先代師匠の教えも受け継いで=琴桜、さらなる高みへ―大相撲九州場所

初優勝を果たし、賜杯を手に支援者らと喜ぶ琴桜(中央)=24日、福岡国際センター(代表撮影)



祖父の元横綱琴桜が最後に賜杯を抱いてから51年。親子3代の夢が現実となった。初優勝を遂げた大関琴桜。父の佐渡ケ嶽親方(元関脇琴ノ若)は「親としても師匠としても、うれしい限り」と万感の思いを述べた。
祖父は厳しい指導で知られた先代師匠。竹刀を手に激しく叱咤(しった)する中、力士たちは必死に汗を流した。元大関琴風の中山浩一さんは「入門して1、2年は逃げることばかり考えていた」と振り返り、鳴戸親方(元大関琴欧洲)も「はいか、イエスしか言えなかった」。
猛稽古を見ていたのが、子どもの頃の琴桜。「苦しくなってからの稽古が大事という先代の教えを横で聞いていた」とは佐渡ケ嶽親方。琴桜は「稽古をさぼると先代に夢で怒られる」とも。毎日休まず汗を流す姿勢は、自然にはぐくまれた。

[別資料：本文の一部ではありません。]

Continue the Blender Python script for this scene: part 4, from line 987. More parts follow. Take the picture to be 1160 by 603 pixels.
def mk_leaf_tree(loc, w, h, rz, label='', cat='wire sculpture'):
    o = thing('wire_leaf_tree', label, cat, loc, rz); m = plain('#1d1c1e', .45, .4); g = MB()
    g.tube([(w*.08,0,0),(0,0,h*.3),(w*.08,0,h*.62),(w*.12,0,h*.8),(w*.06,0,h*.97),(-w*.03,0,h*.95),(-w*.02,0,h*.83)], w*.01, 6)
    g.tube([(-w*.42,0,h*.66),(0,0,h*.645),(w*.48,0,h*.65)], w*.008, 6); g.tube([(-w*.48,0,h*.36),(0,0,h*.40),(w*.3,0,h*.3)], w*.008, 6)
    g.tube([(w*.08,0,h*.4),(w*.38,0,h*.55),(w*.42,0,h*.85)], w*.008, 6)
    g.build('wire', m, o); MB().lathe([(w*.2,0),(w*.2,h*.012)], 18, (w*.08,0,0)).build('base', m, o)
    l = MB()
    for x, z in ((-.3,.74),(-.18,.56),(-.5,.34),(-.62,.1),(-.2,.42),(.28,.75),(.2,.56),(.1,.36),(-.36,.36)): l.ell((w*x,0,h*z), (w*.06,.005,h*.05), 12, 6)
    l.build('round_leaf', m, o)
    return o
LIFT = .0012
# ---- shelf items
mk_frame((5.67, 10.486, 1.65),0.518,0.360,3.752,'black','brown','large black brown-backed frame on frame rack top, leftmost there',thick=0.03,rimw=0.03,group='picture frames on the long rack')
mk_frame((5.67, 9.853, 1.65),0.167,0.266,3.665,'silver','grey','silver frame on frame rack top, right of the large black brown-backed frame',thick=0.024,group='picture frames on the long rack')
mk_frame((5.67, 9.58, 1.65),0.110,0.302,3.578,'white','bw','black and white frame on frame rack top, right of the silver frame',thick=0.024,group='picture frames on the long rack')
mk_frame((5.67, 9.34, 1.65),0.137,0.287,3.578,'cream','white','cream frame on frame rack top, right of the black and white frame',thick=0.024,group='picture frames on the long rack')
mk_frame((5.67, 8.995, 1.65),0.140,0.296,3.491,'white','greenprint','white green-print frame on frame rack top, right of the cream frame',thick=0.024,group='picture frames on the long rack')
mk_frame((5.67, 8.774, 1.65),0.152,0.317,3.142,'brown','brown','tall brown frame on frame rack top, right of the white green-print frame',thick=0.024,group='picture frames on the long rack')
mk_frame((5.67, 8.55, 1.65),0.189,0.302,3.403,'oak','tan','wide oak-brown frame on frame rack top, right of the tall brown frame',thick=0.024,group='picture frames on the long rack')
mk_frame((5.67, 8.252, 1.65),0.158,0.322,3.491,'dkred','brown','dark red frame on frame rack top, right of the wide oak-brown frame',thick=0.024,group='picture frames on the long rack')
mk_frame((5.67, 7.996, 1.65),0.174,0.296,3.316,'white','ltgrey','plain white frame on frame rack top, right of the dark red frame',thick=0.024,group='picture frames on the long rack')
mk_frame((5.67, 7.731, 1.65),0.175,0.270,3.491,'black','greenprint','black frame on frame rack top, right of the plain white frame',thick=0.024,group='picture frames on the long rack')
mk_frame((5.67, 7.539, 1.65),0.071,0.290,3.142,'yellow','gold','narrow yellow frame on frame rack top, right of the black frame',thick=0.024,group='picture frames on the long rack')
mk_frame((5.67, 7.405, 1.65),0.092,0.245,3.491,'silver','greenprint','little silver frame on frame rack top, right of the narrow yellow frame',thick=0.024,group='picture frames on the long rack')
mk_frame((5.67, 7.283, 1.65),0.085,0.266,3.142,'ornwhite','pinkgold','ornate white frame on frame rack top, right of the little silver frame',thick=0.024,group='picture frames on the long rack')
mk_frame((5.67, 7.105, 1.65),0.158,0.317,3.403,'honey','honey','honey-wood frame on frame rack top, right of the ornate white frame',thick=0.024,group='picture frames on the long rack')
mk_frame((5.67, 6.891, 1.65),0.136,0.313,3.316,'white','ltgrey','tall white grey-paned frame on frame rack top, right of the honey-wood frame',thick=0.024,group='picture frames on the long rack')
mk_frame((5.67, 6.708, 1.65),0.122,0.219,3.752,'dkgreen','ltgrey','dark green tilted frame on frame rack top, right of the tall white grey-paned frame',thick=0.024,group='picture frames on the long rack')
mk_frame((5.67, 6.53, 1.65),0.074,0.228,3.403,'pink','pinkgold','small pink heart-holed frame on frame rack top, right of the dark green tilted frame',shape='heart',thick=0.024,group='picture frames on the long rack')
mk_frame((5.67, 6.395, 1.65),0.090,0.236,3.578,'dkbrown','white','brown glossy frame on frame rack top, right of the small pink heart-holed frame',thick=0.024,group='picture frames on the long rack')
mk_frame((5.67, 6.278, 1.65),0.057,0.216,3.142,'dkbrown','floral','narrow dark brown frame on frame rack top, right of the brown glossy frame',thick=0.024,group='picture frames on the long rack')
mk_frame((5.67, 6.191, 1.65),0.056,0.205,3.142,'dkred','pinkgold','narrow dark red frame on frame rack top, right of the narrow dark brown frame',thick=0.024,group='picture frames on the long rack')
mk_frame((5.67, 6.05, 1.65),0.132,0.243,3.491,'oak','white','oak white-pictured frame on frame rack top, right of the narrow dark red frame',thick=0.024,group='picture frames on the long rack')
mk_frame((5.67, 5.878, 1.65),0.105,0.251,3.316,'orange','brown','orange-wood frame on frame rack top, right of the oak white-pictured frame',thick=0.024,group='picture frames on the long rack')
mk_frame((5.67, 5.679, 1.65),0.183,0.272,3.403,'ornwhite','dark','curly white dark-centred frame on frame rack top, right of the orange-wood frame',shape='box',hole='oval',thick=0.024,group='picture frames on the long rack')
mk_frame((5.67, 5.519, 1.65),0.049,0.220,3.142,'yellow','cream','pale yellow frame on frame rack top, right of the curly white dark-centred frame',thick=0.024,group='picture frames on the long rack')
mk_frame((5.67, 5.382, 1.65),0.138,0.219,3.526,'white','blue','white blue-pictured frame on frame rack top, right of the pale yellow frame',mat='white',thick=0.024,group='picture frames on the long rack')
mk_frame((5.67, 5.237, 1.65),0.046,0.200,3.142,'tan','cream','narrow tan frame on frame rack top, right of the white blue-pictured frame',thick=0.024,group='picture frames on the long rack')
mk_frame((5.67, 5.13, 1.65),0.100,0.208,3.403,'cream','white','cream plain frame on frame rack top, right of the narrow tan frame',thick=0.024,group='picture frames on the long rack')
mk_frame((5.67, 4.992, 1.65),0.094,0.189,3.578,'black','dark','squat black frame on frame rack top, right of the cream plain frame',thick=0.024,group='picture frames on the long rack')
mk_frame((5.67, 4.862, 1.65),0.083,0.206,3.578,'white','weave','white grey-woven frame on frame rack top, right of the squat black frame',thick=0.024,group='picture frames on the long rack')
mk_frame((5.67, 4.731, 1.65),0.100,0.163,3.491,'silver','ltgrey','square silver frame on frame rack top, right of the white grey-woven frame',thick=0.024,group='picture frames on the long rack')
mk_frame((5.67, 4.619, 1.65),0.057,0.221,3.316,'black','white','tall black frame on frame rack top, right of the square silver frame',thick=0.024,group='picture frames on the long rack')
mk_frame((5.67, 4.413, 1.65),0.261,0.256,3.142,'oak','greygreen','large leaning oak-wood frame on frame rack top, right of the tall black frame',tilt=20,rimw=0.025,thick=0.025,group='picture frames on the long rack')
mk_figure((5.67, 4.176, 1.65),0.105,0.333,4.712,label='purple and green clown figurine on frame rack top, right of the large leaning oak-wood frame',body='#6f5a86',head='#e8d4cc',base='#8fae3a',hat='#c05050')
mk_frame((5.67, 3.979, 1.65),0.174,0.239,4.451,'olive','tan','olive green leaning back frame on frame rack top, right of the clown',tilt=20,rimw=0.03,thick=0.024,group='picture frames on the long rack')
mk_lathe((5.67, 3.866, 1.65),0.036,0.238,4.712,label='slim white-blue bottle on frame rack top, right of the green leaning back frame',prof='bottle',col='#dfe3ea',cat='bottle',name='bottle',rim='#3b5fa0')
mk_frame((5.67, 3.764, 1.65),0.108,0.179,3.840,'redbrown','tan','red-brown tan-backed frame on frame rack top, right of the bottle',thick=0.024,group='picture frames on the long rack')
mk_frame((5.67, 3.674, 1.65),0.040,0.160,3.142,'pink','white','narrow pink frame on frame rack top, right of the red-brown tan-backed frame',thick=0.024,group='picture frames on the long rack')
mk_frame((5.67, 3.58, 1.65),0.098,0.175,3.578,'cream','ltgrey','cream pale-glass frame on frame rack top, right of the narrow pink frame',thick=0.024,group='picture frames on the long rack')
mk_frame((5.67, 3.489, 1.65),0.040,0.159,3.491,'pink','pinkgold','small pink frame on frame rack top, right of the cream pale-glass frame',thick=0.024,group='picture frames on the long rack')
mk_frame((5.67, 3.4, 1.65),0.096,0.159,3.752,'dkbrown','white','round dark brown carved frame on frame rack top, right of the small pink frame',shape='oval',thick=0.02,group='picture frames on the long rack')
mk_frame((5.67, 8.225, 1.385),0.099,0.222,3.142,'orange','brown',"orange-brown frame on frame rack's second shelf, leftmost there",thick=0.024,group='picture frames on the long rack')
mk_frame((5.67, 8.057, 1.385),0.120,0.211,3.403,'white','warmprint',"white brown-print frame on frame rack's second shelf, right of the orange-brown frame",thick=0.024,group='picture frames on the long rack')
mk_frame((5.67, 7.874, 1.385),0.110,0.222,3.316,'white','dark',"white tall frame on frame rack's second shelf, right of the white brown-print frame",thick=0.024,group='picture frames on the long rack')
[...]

「かっちゃん」の愛称でかわいがられた孫。秀ノ山親方(元大関琴奨菊)は「小さい時から見ていた。成長したなと感じる」と目を細める。その一方、常に祖父や父と比較されてきた。父は「番付が上がるにつれて、自分は自分という気持ちに変わってきた」と言う。相撲一家に育ったがゆえの重圧は、力を伸ばすことで乗り越えた。
見据えるのは祖父に並ぶ最高位。朝日山親方(元関脇琴錦)は「横綱にならなきゃいけない人。琴桜の名を受け継いだわけだから」。大きな期待を背負いながら、自身を高める日々は続く。